Cada casa será uma biblioteca
Noto com perplexidade que os amantes dos livros, que têm Gutenberg como seu cupido particular, têm dificuldade em imaginar um mundo sem livros em papel como suporte da literatura. É estranho. Pedro Mexia, no artigo da Grande Reportagem sobre "A Cultura no Futuro" não hesita em garantir que "cada casa será uma discoteca" e que "cada casa será uma cinemateca". Mas não (horror), cada casa não será uma biblioteca.
Porquê?
"Porque a maioria dos leitores de literatura, [estão] habituados e mesmo fascinados com o contacto físico com o papel".
Hum?
Vejamos: os suportes de gravação da música e da imagem são relativamente recentes, e não se fixaram numa tecnologia e formato estável. Ao contrário, o suporte livro é simples, é (tem sido) absolutamente estável e tem um lastro histórico que o aproxima da perfeição. Penso que só as árvores não gostam de livros.

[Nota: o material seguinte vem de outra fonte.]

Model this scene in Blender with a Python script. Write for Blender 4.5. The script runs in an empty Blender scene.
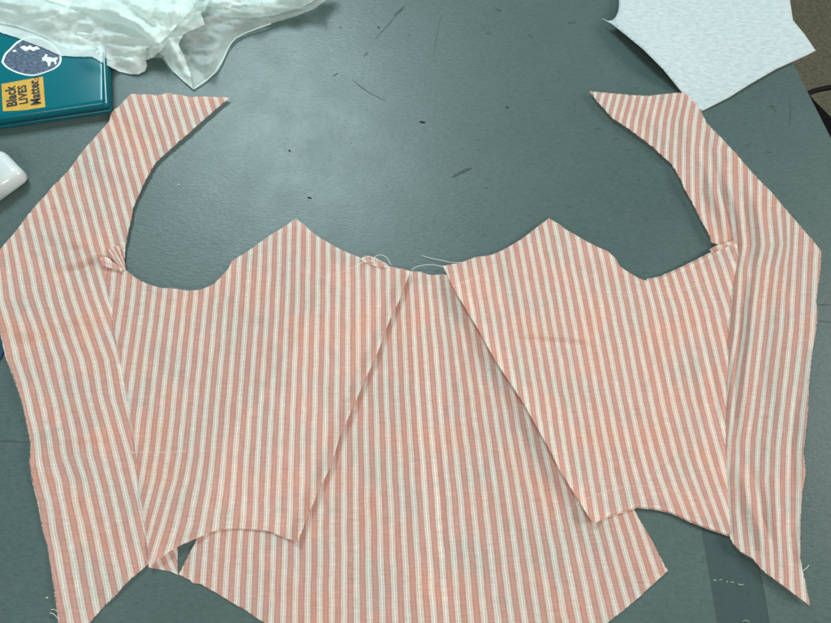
import bpy, bmesh, math, random
from mathutils import Vector, noise, geometry, Matrix
random.seed(7)
C = bpy.context.scene.collection
# ------------------------------------------------------------------ camera
TH = math.radians(20); D = 0.60; F = 600.0; W, H = 831.0, 623.0
CAM = Vector((0, -D*math.sin(TH), D*math.cos(TH)))
cd = bpy.data.cameras.new('camera'); co = bpy.data.objects.new('camera', cd); C.objects.link(co)
cd.sensor_width = 36; cd.lens = F*36/W; cd.clip_start = 0.01; cd.clip_end = 50
co.location = CAM; co.rotation_euler = (TH, 0, 0); bpy.context.scene.camera = co
ct, st = math.cos(TH), math.sin(TH)
def P(x, y, z=0.0):
    """where a traced outline point lies on the horizontal plane at height z"""
    dx = (x-W/2)/F; dy = -(y-H/2)/F
    d = Vector((dx, dy*ct+st, dy*st-ct)); t = (z-CAM.z)/d.z
    return CAM + d*t
# ------------------------------------------------------------------ helpers
def tag(o, label=None, cat=None, group=None, kind=None):
    if label: o['label'] = label
    if cat: o['category'] = cat
    if group: o['group'] = group
    if kind: o['kind'] = kind
    return o
def empty(name, loc, label, cat, group=None):
    o = bpy.data.objects.new(name, None); C.objects.link(o); o.location = loc; o.empty_display_size = .02
    bpy.context.view_layer.update()
    return tag(o, label, cat, group)
def link(name, me, mat, parent=None, smooth=True):
    o = bpy.data.objects.new(name, me); C.objects.link(o)
    if mat: me.materials.append(mat)
    if parent:
        o.parent = parent
        m = Matrix.Translation(-parent.location)
        p = parent
        while p.parent: p = p.parent; m = m @ Matrix.Translation(-p.location)
        me.transform(m)
    if smooth:
        for f in me.polygons: f.use_smooth = True
    return o
def from_bm(name, bm, mat, parent=None, smooth=True):
    me = bpy.data.meshes.new(name); bm.to_mesh(me); bm.free(); return link(name, me, mat, parent, smooth)
def resample(pl, step, closed=True):
    out = []; n = len(pl)
    for i in range(n if closed else n-1):
        a = Vector(pl[i]); b = Vector(pl[(i+1) % n]); L = (b-a).length; k = max(1, int(round(L/step)))
        for j in range(k): out.append(a.lerp(b, j/k))
    if not closed: out.append(Vector(pl[-1]))
    return out
def smooth_line(pl, it=2, closed=False):
    """corner cutting on an open polyline, ends kept"""
    pts = [Vector(p) for p in pl]
    for _ in range(it):
        q = [pts[0]]
        for a, b in zip(pts, pts[1:]): q += [a.lerp(b, .25), a.lerp(b, .75)]
        q.append(pts[-1]); pts = q
    return pts
def dseg(p, a, b):
    ab = b-a; L2 = ab.length_squared
    t = 0 if L2 == 0 else max(0, min(1, (p-a).dot(ab)/L2))
    return (p-(a+ab*t)).length, t
def dline(p, pl):
    best = 1e9; s = 0; n = len(pl)-1
    for i in range(n):
        d, t = dseg(p, pl[i], pl[i+1])
        if d < best: best = d; s = (i+t)/n
    return best, s
class Ridge:
    def __init__(s, pl, w, h, fade=True):
        s.pl = [Vector(p) for p in pl]; s.w = w; s.h = h; s.fade = fade
        xs = [p.x for p in s.pl]; ys = [p.y for p in s.pl]
        s.bb = (min(xs)-3*w, max(xs)+3*w, min(ys)-3*w, max(ys)+3*w)
    def __call__(s, p):
        if not (s.bb[0] < p.x < s.bb[1] and s.bb[2] < p.y < s.bb[3]): return 0
        d, t = dline(p, s.pl)
        e = math.exp(-(d/s.w)**2)
        if s.fade: e *= math.sin(math.pi*min(1, max(0, .08+.84*t)))**.7
        return s.h*e
def n2(p, sx, sy, ang=0, seed=0):
    c, s = math.cos(ang), math.sin(ang)
    return noise.noise(Vector(((p.x*c+p.y*s)/sx, (-p.x*s+p.y*c)/sy, seed*7.3)))
def cdt(outline, step, jit=.25, bstep=None, rough=0.0, seed=0):
    """triangulated sheet inside an outline, dense enough to carry folds"""
    rnd = random.Random(seed)
    b = resample(outline, bstep or step)
    if rough:
        b = [Vector((p.x + rough*noise.noise(Vector((p.x*.35, p.y*.35, seed))) + rnd.uniform(-.2, .2)*rough,
                     p.y + rough*noise.noise(Vector((p.x*.35, p.y*.35, seed+50))) + rnd.uniform(-.2, .2)*rough)) for p in b]
    xs = [p.x for p in b]; ys = [p.y for p in b]; nb = len(b); pts = list(b)
    def inside(x, y):
        c = False; j = nb-1
        for i in range(nb):
            yi, yj = b[i].y, b[j].y
            if (yi > y) != (yj > y) and x < (b[j].x-b[i].x)*(y-yi)/(yj-yi)+b[i].x: c = not c
            j = i
        return c
    y = min(ys)+step*.5; r = 0
    while y < max(ys):
        cr = []
        for i in range(nb):
            p, q = b[i], b[(i+1) % nb]
            if (p.y > y) != (q.y > y): cr.append(p.x+(y-p.y)*(q.x-p.x)/(q.y-p.y))
        cr.sort()
        for k in range(0, len(cr)-1, 2):
            x = cr[k]+step*.55
            while x < cr[k+1]-step*.5:
                pts.append(Vector((x+rnd.uniform(-jit, jit)*step, y+rnd.uniform(-jit, jit)*step))); x += step
        y += step*.87; r += 1
    res = geometry.delaunay_2d_cdt(pts, [], [list(range(nb))], 1, 1e-5)
    return res[0], res[2]
def interp(xs, v):
    if v <= xs[0][0]:
        a, b = xs[0], xs[1]
    elif v >= xs[-1][0]:
        a, b = xs[-2], xs[-1]
    else:
        for a, b in zip(xs, xs[1:]):
            if a[0] <= v <= b[0]: break
    return a[1]+(b[1]-a[1])*(v-a[0])/(b[0]-a[0])
def stripe_u(guides, p):
    """which woven stripe runs through this point: the grain of the cloth"""
    g = []
    for idx in sorted(guides):
        x = interp(guides[idx], p.y); g.append((x, idx))
    return interp(g, p.x)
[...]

Isto significa que não poderemos substituir os livros? Claro, claro, claro que sim. Há tecnologias promissoras (OLED) que permitirão criar displays flexíveis, com acesso permanente a "Bibliotecas de Alexandria tecnologicas", tão fáceis de transportar como um livro. Uma criatura destas contém capacidades fáceis de imaginar por cada um, não é necessário inventar capacidades circences de cruzamento de informação. Para mim, basta-me evitar o arrependimento de levar a Divina Comédia para a praia, quando aquele mar está a pedir Guerra e Paz. Lamento, mas dispenso a sensualidade táctil do papel.
Esta discussão torna-se muito mais interessante (e alarmante) se introduzirmos outro parâmetro: que será da literatura sem papel? Um livro de ficção deve ser lido, canonicamente, do princípio para o fim. Mas se, através de hiperlinks, o princípio, o meio e o fim forem conceitos sem sentido? Se múltiplos fins e inícios estiverem disponíveis? Se forem incluídos hiperlinks para o exterior? E se um objecto literário for um "work-in-progress" com múltiplas versões? Será isto literatura? Ou a literatura também se define pelas limitações que o papel impõe?
A maioria dos escritores actuais utiliza o computador para escrever, com as vantagens inerentes. Temos por isso melhores escritores? Talvez não. Mas talvez devessemos exigir-lhes mais.
Ao definir que "o papel continuará o suporte principal da literatura", Pedro Mexia está, implicitamente, a definir que a natureza da literatura se manterá. Tenho as mais sérias dúvidas, quer quanto ao papel, quer quanto à natureza.
PS1: Pedro Mexia faz ainda uma referência ao CD como objecto de oferta, criado à medida (ou seja, o que hoje já fazemos). Sugiro que também o CD irá desaparecer. No futuro não irei oferecer CD's. Irei oferecer acessos, definidos por um conjunto de faixas num determinado alinhamento. Mil e uma empresas oferecerão esse serviço.
PS2: No futuro, tal como no presente, não será necessário chegar a casa para consultar dados sobre James Joyce.